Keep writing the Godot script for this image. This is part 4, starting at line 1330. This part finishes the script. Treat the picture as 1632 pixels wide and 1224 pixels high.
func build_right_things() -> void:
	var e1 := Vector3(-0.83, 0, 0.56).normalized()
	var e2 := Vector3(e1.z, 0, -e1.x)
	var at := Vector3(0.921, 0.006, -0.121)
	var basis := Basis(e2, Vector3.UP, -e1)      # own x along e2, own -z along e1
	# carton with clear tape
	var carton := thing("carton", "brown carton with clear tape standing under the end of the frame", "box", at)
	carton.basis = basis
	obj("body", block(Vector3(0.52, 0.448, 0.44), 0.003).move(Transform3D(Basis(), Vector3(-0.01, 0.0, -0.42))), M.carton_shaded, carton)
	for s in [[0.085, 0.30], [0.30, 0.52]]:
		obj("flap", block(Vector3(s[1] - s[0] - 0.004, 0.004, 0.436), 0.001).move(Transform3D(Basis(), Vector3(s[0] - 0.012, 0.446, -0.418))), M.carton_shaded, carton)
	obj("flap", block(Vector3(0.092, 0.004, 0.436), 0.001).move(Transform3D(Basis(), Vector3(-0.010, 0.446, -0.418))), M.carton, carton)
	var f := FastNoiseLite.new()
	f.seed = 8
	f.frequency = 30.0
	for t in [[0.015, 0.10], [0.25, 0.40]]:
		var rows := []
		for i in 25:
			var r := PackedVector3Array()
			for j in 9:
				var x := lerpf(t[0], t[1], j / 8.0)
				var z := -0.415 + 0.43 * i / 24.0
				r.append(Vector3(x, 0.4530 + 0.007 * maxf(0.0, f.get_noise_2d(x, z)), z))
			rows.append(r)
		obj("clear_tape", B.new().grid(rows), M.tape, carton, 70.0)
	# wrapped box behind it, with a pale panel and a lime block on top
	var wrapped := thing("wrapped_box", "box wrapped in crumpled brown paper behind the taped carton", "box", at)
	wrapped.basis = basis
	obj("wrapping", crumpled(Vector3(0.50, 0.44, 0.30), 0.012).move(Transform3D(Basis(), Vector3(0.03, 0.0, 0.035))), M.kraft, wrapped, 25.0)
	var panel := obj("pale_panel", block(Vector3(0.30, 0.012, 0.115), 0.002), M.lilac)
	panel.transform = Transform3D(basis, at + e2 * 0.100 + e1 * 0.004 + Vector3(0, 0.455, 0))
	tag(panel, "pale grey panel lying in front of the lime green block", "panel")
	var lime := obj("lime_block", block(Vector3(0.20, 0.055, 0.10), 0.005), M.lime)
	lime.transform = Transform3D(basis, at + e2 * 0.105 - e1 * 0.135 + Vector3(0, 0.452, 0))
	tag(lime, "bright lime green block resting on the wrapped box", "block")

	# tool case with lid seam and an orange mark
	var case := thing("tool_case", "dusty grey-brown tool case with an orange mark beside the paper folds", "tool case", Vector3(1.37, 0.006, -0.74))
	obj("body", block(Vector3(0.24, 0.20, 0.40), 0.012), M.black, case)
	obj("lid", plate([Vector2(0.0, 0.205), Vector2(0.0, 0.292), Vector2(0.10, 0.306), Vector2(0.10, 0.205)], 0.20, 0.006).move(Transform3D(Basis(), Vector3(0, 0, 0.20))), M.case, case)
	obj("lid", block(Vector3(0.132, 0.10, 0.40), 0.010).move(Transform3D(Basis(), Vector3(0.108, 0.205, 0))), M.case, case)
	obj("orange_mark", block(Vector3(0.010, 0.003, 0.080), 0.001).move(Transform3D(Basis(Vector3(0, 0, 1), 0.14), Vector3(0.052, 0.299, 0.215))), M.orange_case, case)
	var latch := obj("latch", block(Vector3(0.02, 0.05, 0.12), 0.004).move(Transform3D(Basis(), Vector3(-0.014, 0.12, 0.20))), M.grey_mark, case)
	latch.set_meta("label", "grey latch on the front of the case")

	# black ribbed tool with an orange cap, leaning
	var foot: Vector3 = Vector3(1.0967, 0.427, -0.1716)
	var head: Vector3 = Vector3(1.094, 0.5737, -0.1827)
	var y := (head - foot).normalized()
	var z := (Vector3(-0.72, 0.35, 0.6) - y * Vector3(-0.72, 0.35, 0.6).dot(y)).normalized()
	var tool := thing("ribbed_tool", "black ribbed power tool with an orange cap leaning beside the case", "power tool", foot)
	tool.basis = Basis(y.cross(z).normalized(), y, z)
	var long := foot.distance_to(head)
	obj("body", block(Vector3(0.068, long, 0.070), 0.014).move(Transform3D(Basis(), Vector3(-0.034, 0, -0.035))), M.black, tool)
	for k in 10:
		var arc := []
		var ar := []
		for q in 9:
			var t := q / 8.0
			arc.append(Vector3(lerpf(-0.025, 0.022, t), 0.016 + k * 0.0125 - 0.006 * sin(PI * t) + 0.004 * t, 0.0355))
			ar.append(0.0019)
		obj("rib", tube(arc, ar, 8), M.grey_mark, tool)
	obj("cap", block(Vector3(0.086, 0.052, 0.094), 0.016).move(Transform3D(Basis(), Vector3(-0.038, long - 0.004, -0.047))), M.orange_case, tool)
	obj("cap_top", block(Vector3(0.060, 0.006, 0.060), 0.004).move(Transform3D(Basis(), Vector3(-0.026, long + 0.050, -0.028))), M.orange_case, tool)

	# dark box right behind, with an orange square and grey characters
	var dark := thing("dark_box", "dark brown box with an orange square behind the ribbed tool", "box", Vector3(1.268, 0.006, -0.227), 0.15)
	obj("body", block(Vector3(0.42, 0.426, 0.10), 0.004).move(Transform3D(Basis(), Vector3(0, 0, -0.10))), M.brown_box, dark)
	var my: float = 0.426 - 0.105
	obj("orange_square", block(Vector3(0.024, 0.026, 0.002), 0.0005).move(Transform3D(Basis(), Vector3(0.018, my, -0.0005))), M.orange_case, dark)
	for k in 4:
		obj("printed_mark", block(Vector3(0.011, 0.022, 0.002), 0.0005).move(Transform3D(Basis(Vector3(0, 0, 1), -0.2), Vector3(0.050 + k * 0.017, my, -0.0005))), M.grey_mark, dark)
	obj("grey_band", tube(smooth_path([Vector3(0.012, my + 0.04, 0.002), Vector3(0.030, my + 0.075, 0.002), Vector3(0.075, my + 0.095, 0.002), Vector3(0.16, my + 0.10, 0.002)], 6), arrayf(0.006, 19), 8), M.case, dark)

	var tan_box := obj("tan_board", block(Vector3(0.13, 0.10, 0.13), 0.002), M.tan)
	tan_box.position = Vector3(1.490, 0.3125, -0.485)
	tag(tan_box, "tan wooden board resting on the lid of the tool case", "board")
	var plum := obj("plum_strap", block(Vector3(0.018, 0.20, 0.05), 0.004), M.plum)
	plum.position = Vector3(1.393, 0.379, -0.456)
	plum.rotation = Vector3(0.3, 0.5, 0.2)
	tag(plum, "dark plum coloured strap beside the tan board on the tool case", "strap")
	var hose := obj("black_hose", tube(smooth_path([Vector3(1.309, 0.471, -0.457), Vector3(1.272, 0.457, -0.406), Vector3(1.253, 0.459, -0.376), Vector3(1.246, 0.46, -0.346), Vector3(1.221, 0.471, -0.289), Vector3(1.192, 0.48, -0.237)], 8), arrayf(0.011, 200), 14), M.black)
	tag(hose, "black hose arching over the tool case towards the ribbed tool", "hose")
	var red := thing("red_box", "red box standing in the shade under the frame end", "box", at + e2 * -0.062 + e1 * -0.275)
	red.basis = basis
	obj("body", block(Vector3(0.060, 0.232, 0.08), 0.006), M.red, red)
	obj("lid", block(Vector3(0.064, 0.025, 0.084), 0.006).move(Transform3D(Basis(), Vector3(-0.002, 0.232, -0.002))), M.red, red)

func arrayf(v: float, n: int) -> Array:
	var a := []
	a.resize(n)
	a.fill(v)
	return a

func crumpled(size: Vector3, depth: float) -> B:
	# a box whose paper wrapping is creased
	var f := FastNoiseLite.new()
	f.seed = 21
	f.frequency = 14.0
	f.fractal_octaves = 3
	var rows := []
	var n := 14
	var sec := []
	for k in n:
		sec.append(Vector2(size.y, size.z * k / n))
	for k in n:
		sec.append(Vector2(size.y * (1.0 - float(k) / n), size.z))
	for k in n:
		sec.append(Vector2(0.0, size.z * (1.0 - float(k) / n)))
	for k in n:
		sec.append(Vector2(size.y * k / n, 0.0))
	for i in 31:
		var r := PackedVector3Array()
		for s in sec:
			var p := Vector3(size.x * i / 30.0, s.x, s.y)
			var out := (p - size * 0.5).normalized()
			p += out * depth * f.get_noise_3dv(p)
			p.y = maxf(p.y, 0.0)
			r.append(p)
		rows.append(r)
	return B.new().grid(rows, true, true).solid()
☆ ☆ ☆ ☆ ☆ ☆ ☆
Stated goal: Repeat exactly, please, each line from the beginning of the data through the line with "green block resting" in it, and only those lines.

Reply to the task:
Keep writing the Godot script for this image. This is part 4, starting at line 1330. This part finishes the script. Treat the picture as 1632 pixels wide and 1224 pixels high.
func build_right_things() -> void:
	var e1 := Vector3(-0.83, 0, 0.56).normalized()
	var e2 := Vector3(e1.z, 0, -e1.x)
	var at := Vector3(0.921, 0.006, -0.121)
	var basis := Basis(e2, Vector3.UP, -e1)      # own x along e2, own -z along e1
	# carton with clear tape
	var carton := thing("carton", "brown carton with clear tape standing under the end of the frame", "box", at)
	carton.basis = basis
	obj("body", block(Vector3(0.52, 0.448, 0.44), 0.003).move(Transform3D(Basis(), Vector3(-0.01, 0.0, -0.42))), M.carton_shaded, carton)
	for s in [[0.085, 0.30], [0.30, 0.52]]:
		obj("flap", block(Vector3(s[1] - s[0] - 0.004, 0.004, 0.436), 0.001).move(Transform3D(Basis(), Vector3(s[0] - 0.012, 0.446, -0.418))), M.carton_shaded, carton)
	obj("flap", block(Vector3(0.092, 0.004, 0.436), 0.001).move(Transform3D(Basis(), Vector3(-0.010, 0.446, -0.418))), M.carton, carton)
	var f := FastNoiseLite.new()
	f.seed = 8
	f.frequency = 30.0
	for t in [[0.015, 0.10], [0.25, 0.40]]:
		var rows := []
		for i in 25:
			var r := PackedVector3Array()
			for j in 9:
				var x := lerpf(t[0], t[1], j / 8.0)
				var z := -0.415 + 0.43 * i / 24.0
				r.append(Vector3(x, 0.4530 + 0.007 * maxf(0.0, f.get_noise_2d(x, z)), z))
			rows.append(r)
		obj("clear_tape", B.new().grid(rows), M.tape, carton, 70.0)
	# wrapped box behind it, with a pale panel and a lime block on top
	var wrapped := thing("wrapped_box", "box wrapped in crumpled brown paper behind the taped carton", "box", at)
	wrapped.basis = basis
	obj("wrapping", crumpled(Vector3(0.50, 0.44, 0.30), 0.012).move(Transform3D(Basis(), Vector3(0.03, 0.0, 0.035))), M.kraft, wrapped, 25.0)
	var panel := obj("pale_panel", block(Vector3(0.30, 0.012, 0.115), 0.002), M.lilac)
	panel.transform = Transform3D(basis, at + e2 * 0.100 + e1 * 0.004 + Vector3(0, 0.455, 0))
	tag(panel, "pale grey panel lying in front of the lime green block", "panel")
	var lime := obj("lime_block", block(Vector3(0.20, 0.055, 0.10), 0.005), M.lime)
	lime.transform = Transform3D(basis, at + e2 * 0.105 - e1 * 0.135 + Vector3(0, 0.452, 0))
	tag(lime, "bright lime green block resting on the wrapped box", "block")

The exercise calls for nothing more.